# STATED PROBLEM:
Reproduce each line from the records that holds "part".

# LISTED ENTRIES:
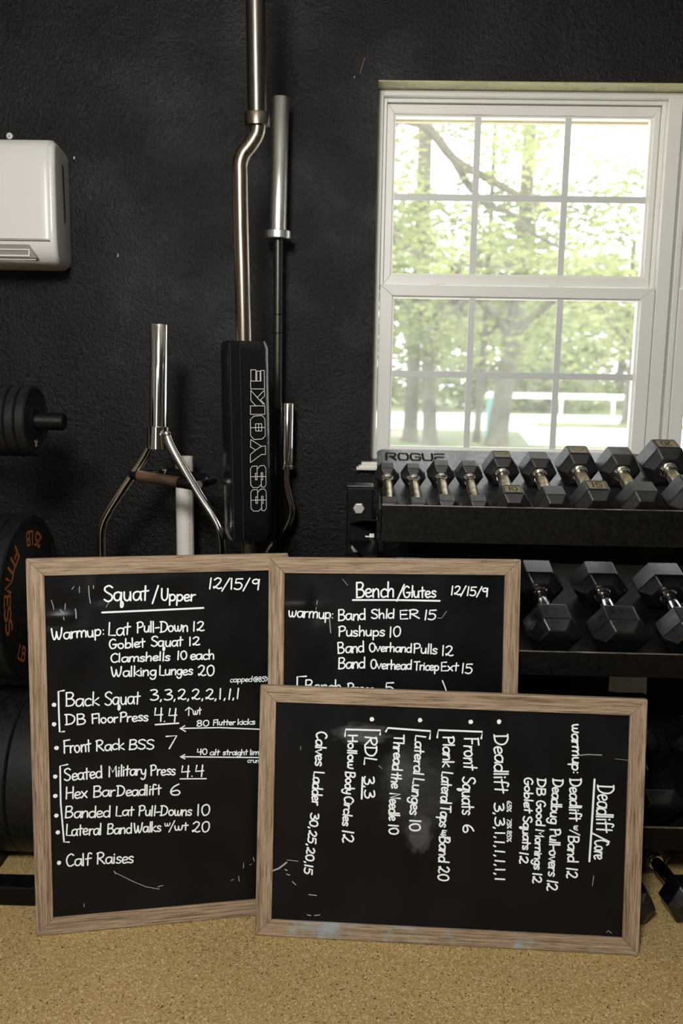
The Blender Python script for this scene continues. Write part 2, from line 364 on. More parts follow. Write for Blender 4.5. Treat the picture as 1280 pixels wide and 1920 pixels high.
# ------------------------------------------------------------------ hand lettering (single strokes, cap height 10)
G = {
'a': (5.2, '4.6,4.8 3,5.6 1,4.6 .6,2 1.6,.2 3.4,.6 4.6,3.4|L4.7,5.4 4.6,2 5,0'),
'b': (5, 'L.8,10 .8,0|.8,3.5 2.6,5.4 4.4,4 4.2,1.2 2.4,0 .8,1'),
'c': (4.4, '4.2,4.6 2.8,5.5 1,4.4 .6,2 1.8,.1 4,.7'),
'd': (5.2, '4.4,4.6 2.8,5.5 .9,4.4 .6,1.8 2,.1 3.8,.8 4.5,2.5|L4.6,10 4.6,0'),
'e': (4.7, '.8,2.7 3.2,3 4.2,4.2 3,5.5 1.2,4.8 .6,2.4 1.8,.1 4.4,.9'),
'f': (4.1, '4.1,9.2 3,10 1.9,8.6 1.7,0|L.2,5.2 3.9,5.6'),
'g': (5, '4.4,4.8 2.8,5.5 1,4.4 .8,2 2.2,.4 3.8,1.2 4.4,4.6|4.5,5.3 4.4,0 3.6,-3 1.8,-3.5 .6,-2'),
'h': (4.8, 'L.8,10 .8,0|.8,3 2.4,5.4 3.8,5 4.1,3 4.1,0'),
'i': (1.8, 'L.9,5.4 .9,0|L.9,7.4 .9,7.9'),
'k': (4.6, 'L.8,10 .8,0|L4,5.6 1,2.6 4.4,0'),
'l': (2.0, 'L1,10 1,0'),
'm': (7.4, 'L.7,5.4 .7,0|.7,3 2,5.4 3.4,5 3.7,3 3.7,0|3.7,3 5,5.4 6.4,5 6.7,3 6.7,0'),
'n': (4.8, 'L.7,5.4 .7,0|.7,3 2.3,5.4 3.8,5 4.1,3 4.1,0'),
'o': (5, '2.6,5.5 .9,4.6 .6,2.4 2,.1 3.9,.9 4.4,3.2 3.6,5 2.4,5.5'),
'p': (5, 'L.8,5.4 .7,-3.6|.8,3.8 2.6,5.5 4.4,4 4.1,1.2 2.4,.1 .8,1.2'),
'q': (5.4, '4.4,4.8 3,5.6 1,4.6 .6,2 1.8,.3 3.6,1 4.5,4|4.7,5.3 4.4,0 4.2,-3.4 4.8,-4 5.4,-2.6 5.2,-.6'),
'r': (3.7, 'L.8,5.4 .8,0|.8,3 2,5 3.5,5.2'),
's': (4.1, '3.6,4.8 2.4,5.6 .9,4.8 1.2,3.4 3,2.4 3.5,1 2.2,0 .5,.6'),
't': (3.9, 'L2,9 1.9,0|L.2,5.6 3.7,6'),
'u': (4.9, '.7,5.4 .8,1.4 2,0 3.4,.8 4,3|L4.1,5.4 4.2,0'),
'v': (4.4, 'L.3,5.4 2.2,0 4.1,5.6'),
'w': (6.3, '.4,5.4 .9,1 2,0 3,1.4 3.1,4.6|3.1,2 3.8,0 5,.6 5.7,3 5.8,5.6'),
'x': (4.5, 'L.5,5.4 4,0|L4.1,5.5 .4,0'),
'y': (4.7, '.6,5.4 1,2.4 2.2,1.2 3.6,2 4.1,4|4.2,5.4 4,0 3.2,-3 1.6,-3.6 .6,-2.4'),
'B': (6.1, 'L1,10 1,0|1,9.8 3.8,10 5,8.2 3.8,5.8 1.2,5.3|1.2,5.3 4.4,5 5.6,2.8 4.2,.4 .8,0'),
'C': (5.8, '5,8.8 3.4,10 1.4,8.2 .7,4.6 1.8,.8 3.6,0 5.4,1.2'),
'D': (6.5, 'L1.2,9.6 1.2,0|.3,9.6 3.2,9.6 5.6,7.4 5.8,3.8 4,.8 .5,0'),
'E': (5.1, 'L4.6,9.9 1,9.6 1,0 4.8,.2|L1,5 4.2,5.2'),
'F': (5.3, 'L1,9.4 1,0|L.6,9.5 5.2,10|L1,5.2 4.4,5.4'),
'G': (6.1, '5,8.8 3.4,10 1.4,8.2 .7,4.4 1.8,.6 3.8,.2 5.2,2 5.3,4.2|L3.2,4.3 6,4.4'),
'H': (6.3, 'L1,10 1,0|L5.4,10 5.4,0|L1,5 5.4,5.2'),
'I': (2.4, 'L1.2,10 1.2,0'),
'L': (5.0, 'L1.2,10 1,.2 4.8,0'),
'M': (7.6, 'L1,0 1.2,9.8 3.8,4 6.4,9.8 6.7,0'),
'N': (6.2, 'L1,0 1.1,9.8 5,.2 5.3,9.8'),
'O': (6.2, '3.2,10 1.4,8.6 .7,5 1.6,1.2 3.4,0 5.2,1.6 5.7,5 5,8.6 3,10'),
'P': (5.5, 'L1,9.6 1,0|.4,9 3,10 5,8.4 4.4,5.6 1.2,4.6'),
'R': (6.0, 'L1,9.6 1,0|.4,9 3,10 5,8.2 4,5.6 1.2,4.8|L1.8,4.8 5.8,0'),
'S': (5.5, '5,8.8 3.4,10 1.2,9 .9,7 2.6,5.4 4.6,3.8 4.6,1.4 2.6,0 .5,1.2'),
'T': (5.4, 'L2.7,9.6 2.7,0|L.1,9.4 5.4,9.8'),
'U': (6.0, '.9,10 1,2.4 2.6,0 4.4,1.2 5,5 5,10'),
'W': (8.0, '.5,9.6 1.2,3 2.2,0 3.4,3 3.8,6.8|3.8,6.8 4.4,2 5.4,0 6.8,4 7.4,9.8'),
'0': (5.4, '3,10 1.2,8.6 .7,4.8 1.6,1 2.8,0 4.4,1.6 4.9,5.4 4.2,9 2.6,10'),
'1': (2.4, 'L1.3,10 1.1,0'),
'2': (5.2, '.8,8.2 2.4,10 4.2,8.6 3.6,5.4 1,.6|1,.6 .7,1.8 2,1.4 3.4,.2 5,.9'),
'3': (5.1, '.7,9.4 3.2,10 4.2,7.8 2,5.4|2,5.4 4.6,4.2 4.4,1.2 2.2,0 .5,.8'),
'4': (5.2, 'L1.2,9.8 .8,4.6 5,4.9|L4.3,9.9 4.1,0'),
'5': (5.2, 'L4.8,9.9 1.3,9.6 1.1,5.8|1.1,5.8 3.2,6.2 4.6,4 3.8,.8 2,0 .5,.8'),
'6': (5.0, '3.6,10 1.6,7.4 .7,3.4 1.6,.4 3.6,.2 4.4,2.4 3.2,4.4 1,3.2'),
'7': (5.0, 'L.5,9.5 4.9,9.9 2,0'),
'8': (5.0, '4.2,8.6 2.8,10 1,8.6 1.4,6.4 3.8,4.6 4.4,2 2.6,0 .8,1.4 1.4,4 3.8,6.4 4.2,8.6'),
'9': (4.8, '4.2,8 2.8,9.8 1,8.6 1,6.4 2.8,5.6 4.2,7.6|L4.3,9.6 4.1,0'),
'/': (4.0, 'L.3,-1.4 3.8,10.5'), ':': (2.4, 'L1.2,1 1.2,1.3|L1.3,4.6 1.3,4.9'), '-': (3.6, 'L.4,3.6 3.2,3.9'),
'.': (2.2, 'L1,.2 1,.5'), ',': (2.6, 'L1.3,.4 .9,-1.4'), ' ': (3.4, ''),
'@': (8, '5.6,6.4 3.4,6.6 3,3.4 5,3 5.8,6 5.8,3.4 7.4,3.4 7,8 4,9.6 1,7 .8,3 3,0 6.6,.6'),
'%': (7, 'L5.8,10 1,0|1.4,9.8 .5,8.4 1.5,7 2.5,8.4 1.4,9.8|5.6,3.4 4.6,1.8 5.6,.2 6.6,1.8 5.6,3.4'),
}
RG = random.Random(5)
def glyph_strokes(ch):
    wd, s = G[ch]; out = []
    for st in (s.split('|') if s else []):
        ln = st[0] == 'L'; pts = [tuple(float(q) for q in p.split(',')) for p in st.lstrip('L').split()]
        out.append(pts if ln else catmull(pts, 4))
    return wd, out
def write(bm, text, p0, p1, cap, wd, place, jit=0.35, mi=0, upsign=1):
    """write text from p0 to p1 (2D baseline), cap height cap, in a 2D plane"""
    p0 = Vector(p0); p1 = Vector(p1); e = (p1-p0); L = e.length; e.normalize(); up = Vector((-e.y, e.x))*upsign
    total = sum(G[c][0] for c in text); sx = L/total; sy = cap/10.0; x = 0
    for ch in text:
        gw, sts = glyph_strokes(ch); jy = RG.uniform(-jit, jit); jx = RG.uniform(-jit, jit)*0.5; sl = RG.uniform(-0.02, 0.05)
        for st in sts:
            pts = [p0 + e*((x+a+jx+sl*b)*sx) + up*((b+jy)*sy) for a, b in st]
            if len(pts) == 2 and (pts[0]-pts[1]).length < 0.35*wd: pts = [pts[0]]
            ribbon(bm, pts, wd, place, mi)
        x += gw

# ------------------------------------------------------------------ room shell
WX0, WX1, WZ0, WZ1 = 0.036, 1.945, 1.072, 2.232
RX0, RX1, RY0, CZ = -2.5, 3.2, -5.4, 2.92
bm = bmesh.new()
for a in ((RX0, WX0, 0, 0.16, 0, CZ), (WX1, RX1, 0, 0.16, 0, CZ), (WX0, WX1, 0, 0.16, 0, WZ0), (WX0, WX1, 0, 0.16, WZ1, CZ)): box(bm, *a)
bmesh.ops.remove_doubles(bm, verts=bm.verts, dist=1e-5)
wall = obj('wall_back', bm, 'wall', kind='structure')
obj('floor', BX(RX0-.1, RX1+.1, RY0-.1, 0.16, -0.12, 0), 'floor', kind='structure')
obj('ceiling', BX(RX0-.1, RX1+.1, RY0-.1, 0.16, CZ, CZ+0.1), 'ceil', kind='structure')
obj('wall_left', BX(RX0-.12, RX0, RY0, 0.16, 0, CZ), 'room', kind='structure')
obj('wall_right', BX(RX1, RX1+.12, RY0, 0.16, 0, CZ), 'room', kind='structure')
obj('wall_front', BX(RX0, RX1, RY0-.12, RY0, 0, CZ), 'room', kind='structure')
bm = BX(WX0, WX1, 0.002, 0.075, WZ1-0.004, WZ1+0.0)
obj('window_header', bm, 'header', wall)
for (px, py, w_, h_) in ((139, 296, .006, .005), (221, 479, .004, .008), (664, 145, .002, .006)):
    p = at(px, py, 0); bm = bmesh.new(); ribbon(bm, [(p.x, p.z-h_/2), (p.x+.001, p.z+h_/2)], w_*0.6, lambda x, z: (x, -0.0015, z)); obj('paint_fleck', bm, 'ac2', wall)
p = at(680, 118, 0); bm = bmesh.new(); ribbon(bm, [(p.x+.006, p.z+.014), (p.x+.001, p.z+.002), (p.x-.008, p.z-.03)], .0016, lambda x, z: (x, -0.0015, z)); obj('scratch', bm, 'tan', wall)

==

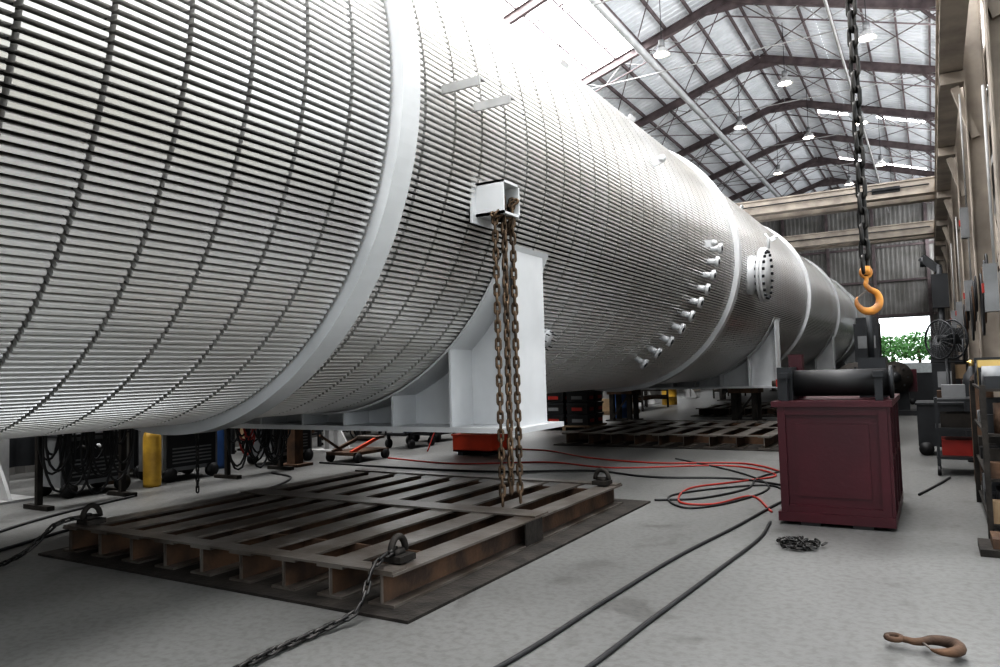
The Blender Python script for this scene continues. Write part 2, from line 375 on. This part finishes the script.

# WRITTEN ANSWER:
The Blender Python script for this scene continues. Write part 2, from line 364 on. More parts follow. Write for Blender 4.5. Treat the picture as 1280 pixels wide and 1920 pixels high.
The Blender Python script for this scene continues. Write part 2, from line 375 on. This part finishes the script.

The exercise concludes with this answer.